I think it would be nice if we could fake a photograph of a land sighting of either the Loch Ness monster, preferably the Loch Ness monster, or if not, one very like it, actually ashore, crossing a road or something. There is an illustration, or a couple of illustrations, of interest in the Witchell Book. One of the Grant land sighting—an artist’s impression of it. And also a couple of artist’s impressions of the Torquil Macleod 1960 semi-land sighting. One of the most disturbing and exciting accounts of the Loch Ness monster coming ashore, was the Spicer account….

Well that last sentence, Mike, was spoken quite a few days ago It is now the 19th… I was going to send you some of our dreadful faked monster photographs but it’s really hardly worth it at this stage, I think, they’re not terribly good, the first lot, and you’ll see them all, when you get here. Let me know as soon as you possibly can, Mike, about your ideas, what you think about the whole monster hunting bit, whether you fancy the idea of taking a trip for a few days up to the monster country of Scotland and also what your opinions are—heh—about the whole hoaxing-and-photographing-and-everything bit.
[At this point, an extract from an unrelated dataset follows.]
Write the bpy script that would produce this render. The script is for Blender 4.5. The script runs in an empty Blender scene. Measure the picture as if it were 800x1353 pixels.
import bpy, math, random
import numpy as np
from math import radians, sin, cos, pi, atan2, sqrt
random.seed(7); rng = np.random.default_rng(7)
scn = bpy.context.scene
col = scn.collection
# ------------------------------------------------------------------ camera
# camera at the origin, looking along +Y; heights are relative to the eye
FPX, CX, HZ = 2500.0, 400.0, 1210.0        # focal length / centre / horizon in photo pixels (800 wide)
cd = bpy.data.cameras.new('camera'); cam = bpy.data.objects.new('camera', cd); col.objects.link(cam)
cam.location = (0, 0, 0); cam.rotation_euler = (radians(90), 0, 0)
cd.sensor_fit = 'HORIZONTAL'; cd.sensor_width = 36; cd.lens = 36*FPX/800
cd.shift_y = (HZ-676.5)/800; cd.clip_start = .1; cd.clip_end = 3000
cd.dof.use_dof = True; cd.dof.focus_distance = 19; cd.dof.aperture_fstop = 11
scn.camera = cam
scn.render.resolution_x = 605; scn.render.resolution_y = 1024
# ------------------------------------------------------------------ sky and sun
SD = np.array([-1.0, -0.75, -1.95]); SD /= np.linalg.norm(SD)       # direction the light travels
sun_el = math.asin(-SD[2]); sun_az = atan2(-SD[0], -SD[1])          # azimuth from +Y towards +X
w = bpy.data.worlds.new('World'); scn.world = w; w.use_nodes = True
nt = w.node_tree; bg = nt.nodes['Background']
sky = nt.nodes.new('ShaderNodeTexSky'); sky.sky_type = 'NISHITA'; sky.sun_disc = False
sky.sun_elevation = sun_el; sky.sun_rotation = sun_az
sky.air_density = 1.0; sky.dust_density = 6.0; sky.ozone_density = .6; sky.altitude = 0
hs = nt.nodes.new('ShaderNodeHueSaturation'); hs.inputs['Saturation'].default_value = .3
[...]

Notes: Doc’s chuckle or laugh, which manifests itself at extremely telling points in his conversations, has been transcribed as “heh,” “heh-heh,” or “heh-heh-heh” for this is what it sounds most like to me. On side 2 of the January 30, 1976 tape, when Doc laughs after he says “I am a born hoaxer,” his laugh sounds more like “hmm” than “heh,” but “heh” is used to denote laughter throughout the transcript. I have omitted “uhs” and “ums,” but have kept in most cases of repeated words.